Write out the full listing exactly as given, minus the images.

++++

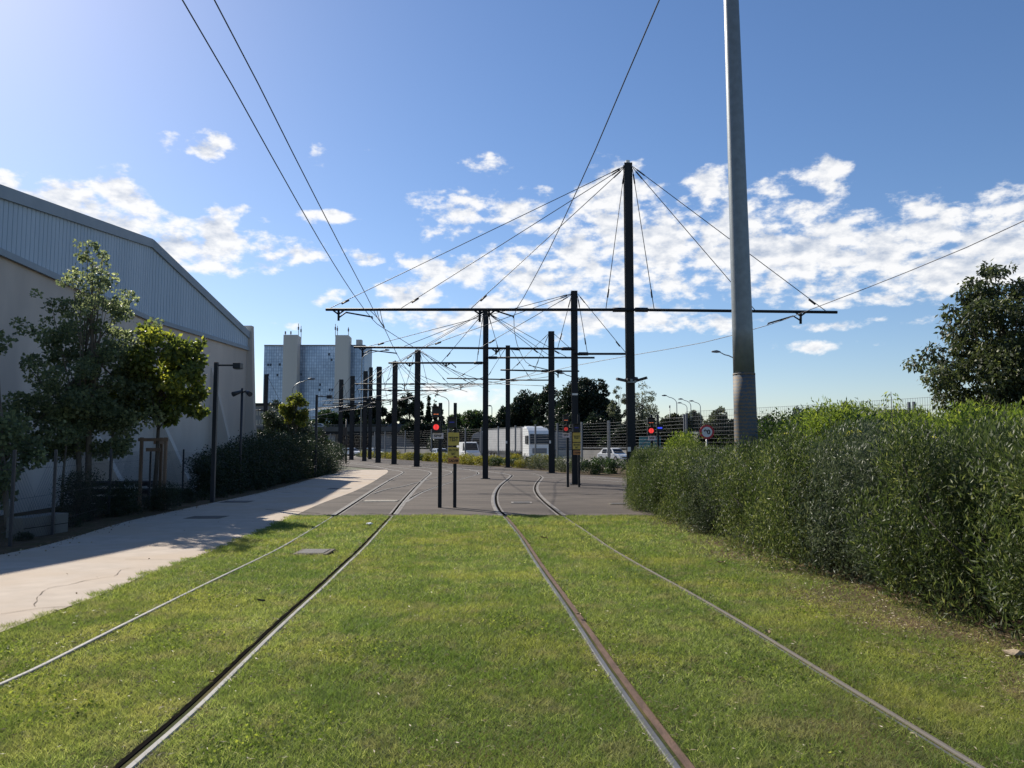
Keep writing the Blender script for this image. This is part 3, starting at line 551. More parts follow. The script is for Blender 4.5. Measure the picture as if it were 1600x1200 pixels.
# ================================================================== GRASS (real blades)
def grass():
    rg = np.random.default_rng(11); Ps = []; Hs = []; Ws = []
    for (y0, y1, dens, h, w) in ((2.9, 5.5, 15000, .029, .0040), (5.5, 8.5, 8600, .032, .0060), (8.5, 12.5, 4600, .037, .0095), (12.5, 16.5, 2500, .044, .013), (16.5, 20.5, 1900, .047, .017), (20.5, 20.66, 1500, .05, .014)):
        xl, xr = -min(7.5, .72*y1+.6), min(4.2, .72*y1+.6); n = int((xr-xl)*(y1-y0)*dens)
        x = rg.uniform(xl, xr, n); y = rg.uniform(y0, y1, n)
        # irregular far and left edges
        edge = YA+.03+.07*np.sin(x*5)+.06*np.sin(x*13+1)+.05*np.sin(x*2.1); pr = np.interp(y, yl, PRx)+.05*np.sin(y*4)+.06*np.sin(y*11)
        k = (y < edge) & (x > pr-.05) & (np.abs(x) < .70*y+.5)
        for Cc, lo, hi in ((C1, -.046, .026), (C2, -.075, .052), (C3, -.052, .078), (C4, -.036, .040)):
            rx_ = np.interp(y, Cc[Cc[:, 1] < 25, 1], Cc[Cc[:, 1] < 25, 0]); k &= ~((x-rx_ > lo) & (x-rx_ < hi))
        # thin, dry ground towards the hedge
        dry = np.clip((x-(2.95+.25*np.sin(y*1.3)+.2*np.sin(y*3.3)))/.85, 0, 1); k &= rg.uniform(0, 1, n) > dry*.80
        # bare scuffed patch between the right rails near the camera
        bare = np.exp(-(((x-2.0)/.45)**2+((y-4.55)/.42)**2)); k &= rg.uniform(0, 1, n) > .6*bare
        mh = G(491, 865); k &= ~((np.abs(x-mh[0]) < .36) & (np.abs(y-mh[1]) < .38))
        x = x[k]; y = y[k]; Ps.append(np.stack([x, y, gz(x, y)-.002], 1)); tall = 1+.55*np.sin(x*2.1+1.3*np.sin(y*.9))*np.sin(y*1.7+x)
        gap = np.minimum.reduce([np.abs(x-np.interp(y, Cc[Cc[:, 1] < 25, 1], Cc[Cc[:, 1] < 25, 0])) for Cc in (C1, C2, C3, C4)])
        Hs.append(h*(.75+.35*tall)*rg.uniform(.45, 1.45, len(x))*(.75+.25*np.clip(gap/.25, 0, 1))); Ws.append(np.full(len(x), w)*rg.uniform(.7, 1.3, len(x)))
    P = np.concatenate(Ps); H = np.concatenate(Hs); Wd = np.concatenate(Ws); n = len(P)
    th = rg.uniform(0, 2*math.pi, n); lean = rg.uniform(.25, 1.9, n); ph = rg.uniform(0, 2*math.pi, n)
    V = np.empty((n, 3, 3)); s = np.stack([np.cos(th), np.sin(th), np.zeros(n)], 1)*(Wd/2)[:, None]
    V[:, 0] = P-s; V[:, 1] = P+s; V[:, 2] = P+np.stack([np.cos(ph)*lean*H, np.sin(ph)*lean*H, H], 1)
    yel = np.exp(-(((P[:, 0]+2.35)/1.0)**2+((P[:, 1]-5.3)/2.6)**2))   # yellower stand between the left rails
    tint = np.clip(rg.beta(1.1, 1.9, n)+.30*yel+.10*np.sin(P[:, 0]*1.1+2)*np.sin(P[:, 1]*.7), 0, 1)
    o = link('grass', np_mesh('grass', V.reshape(-1, 3), np.arange(3*n), np.arange(0, 3*n, 3), np.repeat(tint, 3)), M['grass'])
    tag(o, 'short sunlit grass growing between and beside the tram rails', 'grass', kind='stuff'); print('blades', n)
    # dead straw lying flat: patches, the rail edges and a dense band along the hedge; small clover leaves
    n = 150000; y = rg.uniform(2.9, 20.4, n)**1.0; x = rg.uniform(-1, 1, n)*(.70*y+.5); w_ = .10+.9*np.clip((x-2.7)/.6, 0, 1)+.25*(np.sin(x*3.1+np.sin(y*2.3)*1.5)*np.sin(y*2.7+x) > .55)
    for Cc in (C1, C2, C3, C4): w_ += .5*np.exp(-((x-np.interp(y, Cc[Cc[:, 1] < 25, 1], Cc[Cc[:, 1] < 25, 0]))/.10)**2)
    k = (rg.uniform(0, 1, n) < w_) & (x > np.interp(y, yl, PRx)) & (x < 4.6)
    for Cc in (C1, C2, C3, C4): k &= np.abs(x-np.interp(y, Cc[Cc[:, 1] < 25, 1], Cc[Cc[:, 1] < 25, 0])) > .07
    x, y = x[k], y[k]; n = len(x); P = np.stack([x, y, gz(x, y)+rg.uniform(.006, .03, n)], 1); out = np.stack([rg.normal(size=n), rg.normal(size=n), np.zeros(n)], 1); out /= np.linalg.norm(out, axis=1)[:, None]
    V, t = leaves(P, .030+.0016*y, .16, rg, out=out, outw=5.); o = link('straw', leaf_mesh('straw', [(V, t)]), leafmat('straw', (.13, .09, .05), (.26, .20, .11), (.42, .35, .22), .15)); tag(o, 'dead brown grass lying along the hedge foot and rails', 'dead grass', kind='stuff')
    n = 60000; y = rg.uniform(2.9, 13, n); x = rg.uniform(-1, 1, n)*(.70*y+.5); f = np.sin(x*2.3+1.7*np.sin(y*1.1))*np.sin(y*1.9+1.3*np.sin(x*1.7)) ; k = (f > .62) & (x > np.interp(y, yl, PRx)+.1) & (x < 3.1)
    for Cc in (C1, C2, C3, C4): k &= np.abs(x-np.interp(y, Cc[Cc[:, 1] < 25, 1], Cc[Cc[:, 1] < 25, 0])) > .09
    x, y = x[k], y[k]; n = len(x); P = np.stack([x, y, gz(x, y)+rg.uniform(.02, .045, n)], 1); out = np.stack([rg.normal(size=n), rg.normal(size=n), np.full(n, .3)], 1); out /= np.linalg.norm(out, axis=1)[:, None]
    V, t = leaves(P, .020, .8, rg, out=out, outw=4.); o = link('clover', leaf_mesh('clover', [(V, t)]), M['lf_fern']); tag(o, 'small round-leaved clover patches in the lawn', 'clover', kind='stuff')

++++

§ **RESULT FOR THIS EXERCISE**:
Keep writing the Blender script for this image. This is part 3, starting at line 551. More parts follow. The script is for Blender 4.5. Measure the picture as if it were 1600x1200 pixels.
# ================================================================== GRASS (real blades)
def grass():
    rg = np.random.default_rng(11); Ps = []; Hs = []; Ws = []
    for (y0, y1, dens, h, w) in ((2.9, 5.5, 15000, .029, .0040), (5.5, 8.5, 8600, .032, .0060), (8.5, 12.5, 4600, .037, .0095), (12.5, 16.5, 2500, .044, .013), (16.5, 20.5, 1900, .047, .017), (20.5, 20.66, 1500, .05, .014)):
        xl, xr = -min(7.5, .72*y1+.6), min(4.2, .72*y1+.6); n = int((xr-xl)*(y1-y0)*dens)
        x = rg.uniform(xl, xr, n); y = rg.uniform(y0, y1, n)
        # irregular far and left edges
        edge = YA+.03+.07*np.sin(x*5)+.06*np.sin(x*13+1)+.05*np.sin(x*2.1); pr = np.interp(y, yl, PRx)+.05*np.sin(y*4)+.06*np.sin(y*11)
        k = (y < edge) & (x > pr-.05) & (np.abs(x) < .70*y+.5)
        for Cc, lo, hi in ((C1, -.046, .026), (C2, -.075, .052), (C3, -.052, .078), (C4, -.036, .040)):
            rx_ = np.interp(y, Cc[Cc[:, 1] < 25, 1], Cc[Cc[:, 1] < 25, 0]); k &= ~((x-rx_ > lo) & (x-rx_ < hi))
        # thin, dry ground towards the hedge
        dry = np.clip((x-(2.95+.25*np.sin(y*1.3)+.2*np.sin(y*3.3)))/.85, 0, 1); k &= rg.uniform(0, 1, n) > dry*.80
        # bare scuffed patch between the right rails near the camera
        bare = np.exp(-(((x-2.0)/.45)**2+((y-4.55)/.42)**2)); k &= rg.uniform(0, 1, n) > .6*bare
        mh = G(491, 865); k &= ~((np.abs(x-mh[0]) < .36) & (np.abs(y-mh[1]) < .38))
        x = x[k]; y = y[k]; Ps.append(np.stack([x, y, gz(x, y)-.002], 1)); tall = 1+.55*np.sin(x*2.1+1.3*np.sin(y*.9))*np.sin(y*1.7+x)
        gap = np.minimum.reduce([np.abs(x-np.interp(y, Cc[Cc[:, 1] < 25, 1], Cc[Cc[:, 1] < 25, 0])) for Cc in (C1, C2, C3, C4)])
        Hs.append(h*(.75+.35*tall)*rg.uniform(.45, 1.45, len(x))*(.75+.25*np.clip(gap/.25, 0, 1))); Ws.append(np.full(len(x), w)*rg.uniform(.7, 1.3, len(x)))
    P = np.concatenate(Ps); H = np.concatenate(Hs); Wd = np.concatenate(Ws); n = len(P)
    th = rg.uniform(0, 2*math.pi, n); lean = rg.uniform(.25, 1.9, n); ph = rg.uniform(0, 2*math.pi, n)
    V = np.empty((n, 3, 3)); s = np.stack([np.cos(th), np.sin(th), np.zeros(n)], 1)*(Wd/2)[:, None]
    V[:, 0] = P-s; V[:, 1] = P+s; V[:, 2] = P+np.stack([np.cos(ph)*lean*H, np.sin(ph)*lean*H, H], 1)
    yel = np.exp(-(((P[:, 0]+2.35)/1.0)**2+((P[:, 1]-5.3)/2.6)**2))   # yellower stand between the left rails
    tint = np.clip(rg.beta(1.1, 1.9, n)+.30*yel+.10*np.sin(P[:, 0]*1.1+2)*np.sin(P[:, 1]*.7), 0, 1)
    o = link('grass', np_mesh('grass', V.reshape(-1, 3), np.arange(3*n), np.arange(0, 3*n, 3), np.repeat(tint, 3)), M['grass'])
    tag(o, 'short sunlit grass growing between and beside the tram rails', 'grass', kind='stuff'); print('blades', n)
    # dead straw lying flat: patches, the rail edges and a dense band along the hedge; small clover leaves
    n = 150000; y = rg.uniform(2.9, 20.4, n)**1.0; x = rg.uniform(-1, 1, n)*(.70*y+.5); w_ = .10+.9*np.clip((x-2.7)/.6, 0, 1)+.25*(np.sin(x*3.1+np.sin(y*2.3)*1.5)*np.sin(y*2.7+x) > .55)
    for Cc in (C1, C2, C3, C4): w_ += .5*np.exp(-((x-np.interp(y, Cc[Cc[:, 1] < 25, 1], Cc[Cc[:, 1] < 25, 0]))/.10)**2)
    k = (rg.uniform(0, 1, n) < w_) & (x > np.interp(y, yl, PRx)) & (x < 4.6)
    for Cc in (C1, C2, C3, C4): k &= np.abs(x-np.interp(y, Cc[Cc[:, 1] < 25, 1], Cc[Cc[:, 1] < 25, 0])) > .07
    x, y = x[k], y[k]; n = len(x); P = np.stack([x, y, gz(x, y)+rg.uniform(.006, .03, n)], 1); out = np.stack([rg.normal(size=n), rg.normal(size=n), np.zeros(n)], 1); out /= np.linalg.norm(out, axis=1)[:, None]
    V, t = leaves(P, .030+.0016*y, .16, rg, out=out, outw=5.); o = link('straw', leaf_mesh('straw', [(V, t)]), leafmat('straw', (.13, .09, .05), (.26, .20, .11), (.42, .35, .22), .15)); tag(o, 'dead brown grass lying along the hedge foot and rails', 'dead grass', kind='stuff')
    n = 60000; y = rg.uniform(2.9, 13, n); x = rg.uniform(-1, 1, n)*(.70*y+.5); f = np.sin(x*2.3+1.7*np.sin(y*1.1))*np.sin(y*1.9+1.3*np.sin(x*1.7)) ; k = (f > .62) & (x > np.interp(y, yl, PRx)+.1) & (x < 3.1)
    for Cc in (C1, C2, C3, C4): k &= np.abs(x-np.interp(y, Cc[Cc[:, 1] < 25, 1], Cc[Cc[:, 1] < 25, 0])) > .09
    x, y = x[k], y[k]; n = len(x); P = np.stack([x, y, gz(x, y)+rg.uniform(.02, .045, n)], 1); out = np.stack([rg.normal(size=n), rg.normal(size=n), np.full(n, .3)], 1); out /= np.linalg.norm(out, axis=1)[:, None]
    V, t = leaves(P, .020, .8, rg, out=out, outw=4.); o = link('clover', leaf_mesh('clover', [(V, t)]), M['lf_fern']); tag(o, 'small round-leaved clover patches in the lawn', 'clover', kind='stuff')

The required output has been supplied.